Ma l’apogeo emozionale dell’incontro non coincide con la concretizzazione della più celebre delle utopie dribblatorie maradoniane, bensì col monumento alla furbizia scalpellato da Diego una manciata di minuti prima.

La vittoria, l’esultanza, la leggenda

Con il secondo tempo incominciato da poco, e il persistente zero a zero, l’uomo col dieci sulle spalle decide ch’è giunto il momento di far gioire il popolo argentino. L’idea originale, è quella d’incollarsi la palla al piede e, magari con la collaborazione di un compatriota, castigare Peter Shilton (all’epoca non ancora il giocatore con più presenze, 1390, nella storia del calcio). Peccato che Steve Hodge, sgraziatamente, alzi un campanile improponibile per i 165 centimetri di Maradona. E lì interviene il genio: per anticipare il portiere inglese, decisamente alto, Diego decide arbitrariamente che se le mani può usarle quello coi guantoni, allora può farlo anche lui.
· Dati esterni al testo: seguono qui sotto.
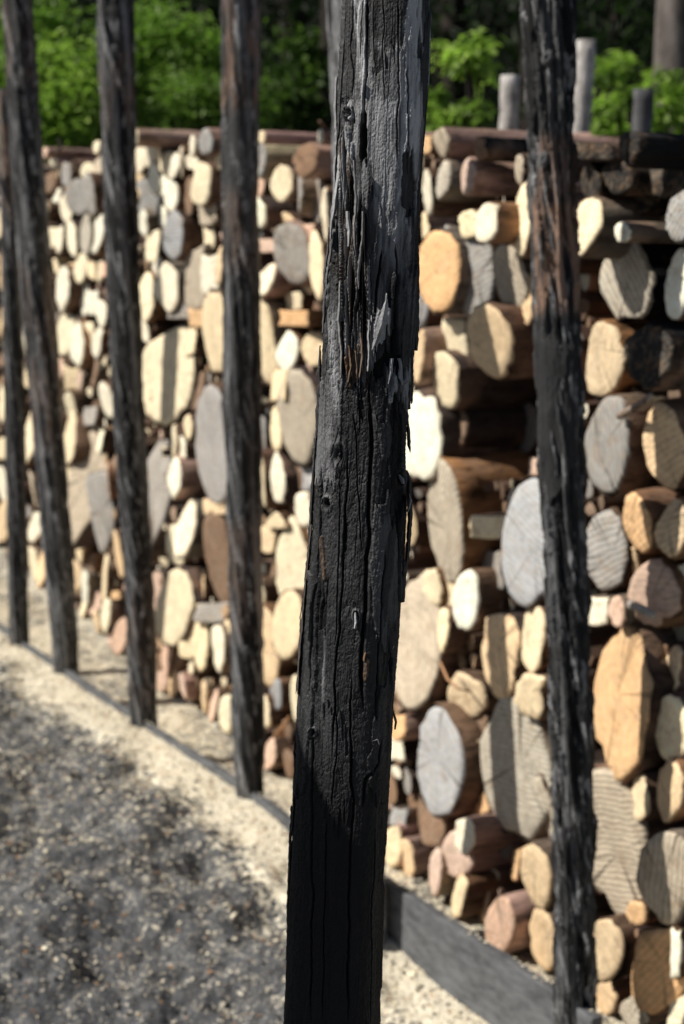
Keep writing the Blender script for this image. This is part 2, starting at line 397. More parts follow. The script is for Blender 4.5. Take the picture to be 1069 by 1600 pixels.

Eccolo quindi prodursi nell’epocale furbata, immortalato dal celeberrimo scatto di Alejandro Ojeda Carbajal, fotero di El Heraldo, giornale messicano.

Poi, l’esultanza. I compagni impietriti, esterrefatti, increduli: lui li incita. Sa bene che quell’esitazione potrebbe costargli carissimo: ma Ali Bin Nasser, fischietto tunisino, ed il cinquantenne guardalinee bulgaro Bogdan Dočev, ci cascano e convalidano la marcatura. La mano de Dios. Anzi, la mano de D10s.